Hydrokinetic energy harvesting from flow-induced vibration of a circular cylinder with two symmetrical fin-shaped strips

Abstract

A circular cylinder with a pair of fin-shaped strips symmetrically mounted on its surface is proposed to harness the hydrokinetic energy of ocean currents. The flow induced vibration of a single converter is numerically investigated using a fluid-structure interaction (FSI) approach in Reynolds number range of 30480 ≤ Re ≤ 152400, falling in the TrSL3 flow regime (transition of shear layer 3). The numerical model is validated with the reported data for a cylinder with rectangular strips. By placing a pair of fin-shaped strips on the front surface of the cylinder, the VIV and galloping occur back-to-back.

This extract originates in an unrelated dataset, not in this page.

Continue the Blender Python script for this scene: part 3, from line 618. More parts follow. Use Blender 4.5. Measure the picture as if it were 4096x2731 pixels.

A recirculation region is generated behind the strips, resulting in a disturbance to the flow around the cylinder. The noncircular geometric shape contributes to the hydrodynamic instability, which is enhanced as the flow speed increases. The responses for the cylinder with fins at 20° and 45° fall in hard galloping zone 1, while the responses for fins placed at 0° and 60° belong to hard galloping zone 2. The maximum power of more than 60 W/m is harnessed at uin = 1.5 m/s (a typical ocean current speed). Nevertheless, the power efficiency decreases in galloping as the incoming fluid power increases with the response amplitude. Thus the maximum power efficiency occurs at the VIV upper branch or the onset of galloping. When the strips move to 90°, galloping is disappeared and the vibration is suppressed as the strips further move to 120°. By arranging the converters in a staggered configuration, the maximum power density could reach 441.11 W/m3.